Situation: A company faces three options to generate growth. The CEO wants to pursue a path that keeps employees happy and rewards them for their efforts on behalf of the company. What are the trade-offs between the options and the potential impact on employees? How do you generate growth?

Advice from the CEOs:

  • There are three options to generate growth – continuing organic growth, accelerating growth through a merger, or by being acquired. These options are not mutually exclusive. The company may pursue more than one.
  • Organic growth can be accelerated by hiring an individual who’s focus will be company growth. The offer may include a minor equity position that is non-dilutive to current employee-owners, with vesting two or more years out.
    • It is important that top staff and key employees are comfortable with the person before finalizing any offer.
    • The message to current owners: “This person will drive this business with X expectations for results. The ownership position is contingent on delivery of anticipated results. Is this works as we anticipate, it is a win for all owners.”
    • Have a buy-back agreement as part of the employment contract should the individual leave. This should guarantee the company the right to repurchase any shares at an agreed price in the case of a separation.
  • The CEO has been approached by another company interested in a merger.

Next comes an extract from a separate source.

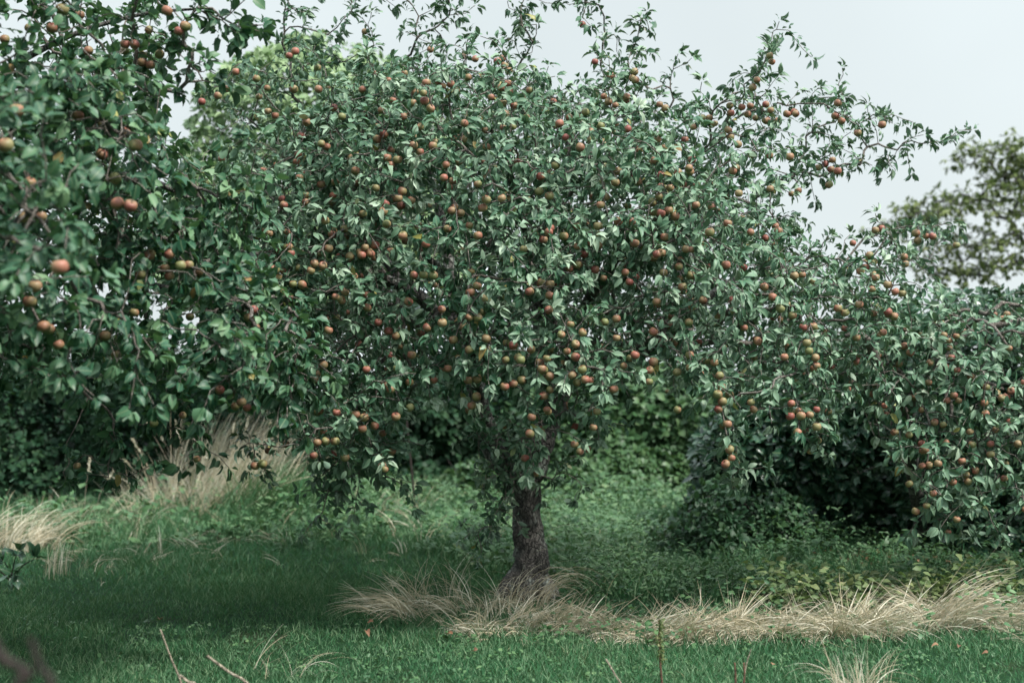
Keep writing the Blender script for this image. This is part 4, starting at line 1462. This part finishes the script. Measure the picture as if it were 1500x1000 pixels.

    • Is the value of this option increased or decreased by hiring the person described above?
    • Should the merger option still make sense, calculate a merger split that makes sense to current owners and see whether the merger partner will accept this. If not, find an excuse to drop or defer the merger discussion.

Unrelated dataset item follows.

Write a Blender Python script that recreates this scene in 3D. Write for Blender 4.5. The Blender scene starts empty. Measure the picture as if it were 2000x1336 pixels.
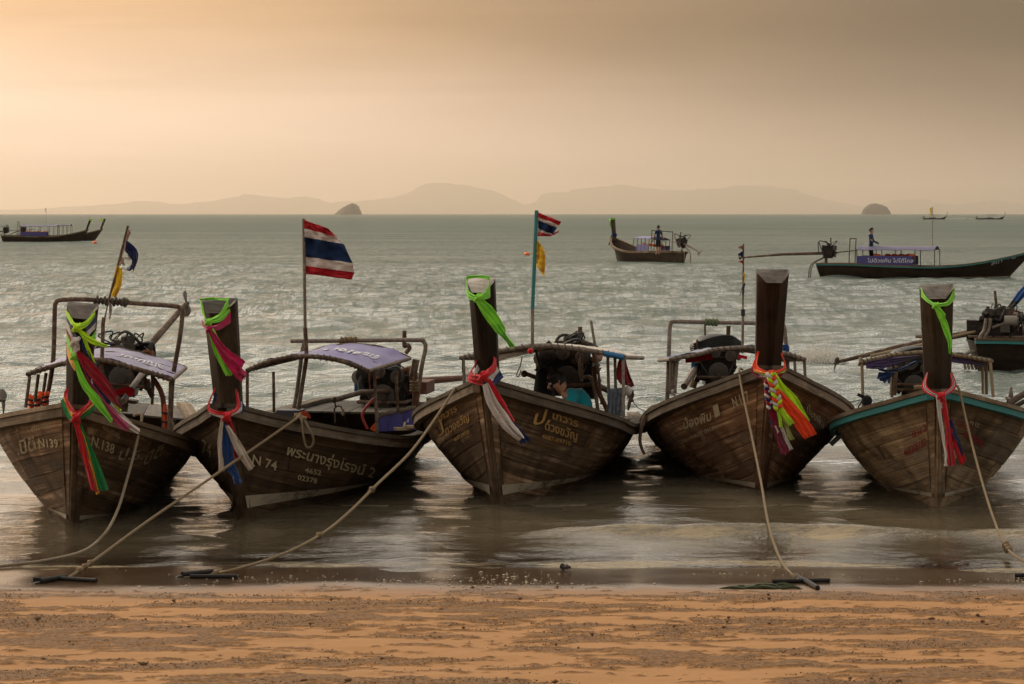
import bpy, math, random
import numpy as np
from mathutils import Vector, Matrix, Euler, noise as mnoise
random.seed(7); RNG = np.random.default_rng(7)
S = bpy.context.scene
COL = S.collection
R = math.radians

# ---------------------------------------------------------------- camera
CAM_H, FPX = 2.8, 5700.0            # eye above the water, focal length in 2000-px-wide pixels
cd = bpy.data.cameras.new('camera'); cam = bpy.data.objects.new('camera', cd); COL.objects.link(cam)
cam.location = (0, 0, CAM_H); cam.rotation_euler = (R(90), 0, 0)
cd.sensor_width = 36; cd.lens = FPX / 2000 * 36; cd.shift_y = -0.125
cd.clip_start = 0.5; cd.clip_end = 120000
S.camera = cam

# ---------------------------------------------------------------- world, sun, exposure
SUN_AZ, SUN_EL = -42.0, 32.0         # degrees, azimuth measured from +Y (view axis) towards +X
W = bpy.data.worlds.new('World'); S.world = W; W.use_nodes = True
nt = W.node_tree; nt.nodes.clear()
def N(tree, typ, **kw):
    n = tree.nodes.new(typ)
    for k, v in kw.items():
        if k.startswith('i_'):
            n.inputs[int(k[2:]) if k[2:].isdigit() else k[2:].replace('_', ' ')].default_value = v
        else: setattr(n, k, v)
    return n
def LK(tree, a, b): tree.links.new(a, b)
def math_n(t, op, a, b=None, c=None, clamp=False):
    n = t.nodes.new('ShaderNodeMath'); n.operation = op; n.use_clamp = clamp
    for i, v in enumerate((a, b, c)):
        if v is None: continue
        if isinstance(v, (int, float)): n.inputs[i].default_value = v
        else: t.links.new(v, n.inputs[i])
    return n.outputs[0]
def mix_c(t, f, a, b, blend='MIX'):
    n = t.nodes.new('ShaderNodeMix'); n.data_type = 'RGBA'; n.blend_type = blend
    for i, v in ((0, f), (6, a), (7, b)):
        if isinstance(v, (int, float)): n.inputs[i].default_value = v
        elif isinstance(v, (tuple, list)): n.inputs[i].default_value = (*v[:3], 1)
        else: t.links.new(v, n.inputs[i])
    return n.outputs[2]
def maprange(t, v, a, b, c=0.0, d=1.0, smooth=True):
    n = t.nodes.new('ShaderNodeMapRange'); n.interpolation_type = 'SMOOTHSTEP' if smooth else 'LINEAR'
    t.links.new(v, n.inputs[0])
    for i, x in zip((1, 2, 3, 4), (a, b, c, d)): n.inputs[i].default_value = x
    return n.outputs[0]
tc = N(nt, 'ShaderNodeTexCoord')
sep = N(nt, 'ShaderNodeSeparateXYZ'); LK(nt, tc.outputs['Generated'], sep.inputs[0])
dx, dy, dz = sep.outputs
az = math_n(nt, 'ARCTAN2', dx, dy)                       # radians from the view axis
el = math_n(nt, 'ARCSINE', dz)
comb = N(nt, 'ShaderNodeCombineXYZ'); LK(nt, math_n(nt, 'MULTIPLY', az, 5.0), comb.inputs[0]); LK(nt, math_n(nt, 'MULTIPLY', el, 26.0), comb.inputs[1])
nz = N(nt, 'ShaderNodeTexNoise', i_Scale=1.0, i_Detail=3.0, i_Roughness=0.45); LK(nt, comb.outputs[0], nz.inputs['Vector'])
wob = math_n(nt, 'SUBTRACT', nz.outputs[0], 0.5)
# azimuth fall-off away from the hidden sun (left), brightness bank of cloud above
azl = maprange(nt, math_n(nt, 'ADD', az, math_n(nt, 'MULTIPLY', wob, 0.05)), R(-13), R(15), 0, 1)
elw = math_n(nt, 'ADD', el, math_n(nt, 'MULTIPLY', wob, 0.018))
low = mix_c(nt, azl, (1.12, 0.83, 0.62), (0.18, 0.108, 0.058))       # bright band low in the sky
azb = maprange(nt, math_n(nt, 'ADD', az, math_n(nt, 'MULTIPLY', wob, 0.10)), R(-17), R(10), 0, 1)
bank = mix_c(nt, azb, (0.94, 0.55, 0.27), (0.040, 0.019, 0.004))   # cloud bank over it
bk = maprange(nt, math_n(nt, 'ADD', elw, math_n(nt, 'MULTIPLY', azl, 0.016)), 0.026, 0.076)
c1 = mix_c(nt, bk, low, bank)
comb2 = N(nt, 'ShaderNodeCombineXYZ'); LK(nt, math_n(nt, 'MULTIPLY', az, 3.0), comb2.inputs[0]); LK(nt, math_n(nt, 'MULTIPLY', el, 55.0), comb2.inputs[1])
nz2 = N(nt, 'ShaderNodeTexNoise', i_Scale=1.0, i_Detail=4.0, i_Roughness=0.55, i_Distortion=0.6); LK(nt, comb2.outputs[0], nz2.inputs['Vector'])
c1 = mix_c(nt, 1.0, c1, mix_c(nt, maprange(nt, nz2.outputs[0], 0.3, 0.7), (0.92, 0.915, 0.91), (1.07, 1.065, 1.06)), 'MULTIPLY')   # faint layers of cloud
over = mix_c(nt, maprange(nt, math_n(nt, 'COSINE', math_n(nt, 'SUBTRACT', az, R(SUN_AZ))), 0.40, 0.96), (0.68, 0.645, 0.59), (1.34, 1.18, 0.98))   # even overcast higher up
c2 = mix_c(nt, maprange(nt, el, 0.066, 0.15), c1, over)
sky = N(nt, 'ShaderNodeTexSky', sky_type='NISHITA', sun_disc=False, sun_elevation=R(SUN_EL), sun_rotation=R(SUN_AZ), air_density=2.0, dust_density=6.0)
skys = mix_c(nt, 1.0, sky.outputs[0], (0.09, 0.09, 0.09), 'MULTIPLY')
c3 = mix_c(nt, 0.93, skys, c2)                                    # overcast: little clear sky comes through
bg = N(nt, 'ShaderNodeBackground', i_Strength=1.0); LK(nt, c3, bg.inputs[0])
wo = N(nt, 'ShaderNodeOutputWorld'); LK(nt, bg.outputs[0], wo.inputs[0])

sd = bpy.data.lights.new('sun', 'SUN'); sun = bpy.data.objects.new('sun', sd); COL.objects.link(sun)
sd.energy = 1.9; sd.angle = R(16); sd.color = (1.0, 0.86, 0.68)
sdir = Vector((math.sin(R(SUN_AZ)) * math.cos(R(SUN_EL)), math.cos(R(SUN_AZ)) * math.cos(R(SUN_EL)), math.sin(R(SUN_EL))))
sun.rotation_euler = (-sdir).to_track_quat('-Z', 'Y').to_euler()
vs = S.view_settings; vs.view_transform = 'Standard'; vs.look = 'None'; vs.exposure = 0.26; vs.gamma = 1.0; vs.use_curve_mapping = False
S.cycles.max_bounces = 8; S.cycles.transparent_max_bounces = 12; S.cycles.volume_bounces = 1
S.cycles.caustics_reflective = False; S.cycles.caustics_refractive = False
S.cycles.use_denoising = True

# ---------------------------------------------------------------- projection helpers (photo pixels -> place)
def at(px, py, Y): return np.array([(px - 1000) / FPX * Y, Y, CAM_H - (py - 418) / FPX * Y])
def on_z(px, py, z=0.0): return at(px, py, (CAM_H - z) * FPX / (py - 418))

# ---------------------------------------------------------------- materials
MATS = {}
def new_mat(name):
    m = bpy.data.materials.new(name); m.use_nodes = True; t = m.node_tree
    for n in list(t.nodes): t.nodes.remove(n)
    out = t.nodes.new('ShaderNodeOutputMaterial'); b = t.nodes.new('ShaderNodeBsdfPrincipled')
    t.links.new(b.outputs[0], out.inputs[0]); MATS[name] = m
    return m, t, b, out
def setc(t, b, inp, v):
    if isinstance(v, (tuple, list)): b.inputs[inp].default_value = (*v[:3], 1)
    elif isinstance(v, (int, float)): b.inputs[inp].default_value = v
    else: t.links.new(v, b.inputs[inp])
def noise_n(t, vec, scale, detail=4, rough=0.55, dist=0.0):
    n = t.nodes.new('ShaderNodeTexNoise'); n.inputs['Scale'].default_value = scale; n.inputs['Detail'].default_value = detail
    n.inputs['Roughness'].default_value = rough; n.inputs['Distortion'].default_value = dist
    if vec is not None: t.links.new(vec, n.inputs['Vector'])
    return n.outputs[0]
def mapping(t, vec, scale=(1, 1, 1), loc=(0, 0, 0)):
    n = t.nodes.new('ShaderNodeMapping'); n.inputs['Scale'].default_value = scale; n.inputs['Location'].default_value = loc
    t.links.new(vec, n.inputs[0]); return n.outputs[0]
def coords(t, kind='Object'): return t.nodes.new('ShaderNodeTexCoord').outputs[kind]
def bump(t, b, h, strength=0.3, dist=0.01):
    n = t.nodes.new('ShaderNodeBump'); n.inputs['Strength'].default_value = strength; n.inputs['Distance'].default_value = dist
    t.links.new(h, n.inputs['Height']); t.links.new(n.outputs[0], b.inputs['Normal']); return n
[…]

  • The CEO has also been approached by a potential acquirer. This could expand the market position of the combined companies, provide additional opportunity for current employees, and a cash payoff for current owners.
    • Talk to the other owners. Does this option meet personal financial and professional targets? What about personal needs to stay involved in business?
    • Once these discussions are completed, tell the potential acquirer what you want and need from the deal. They may agree!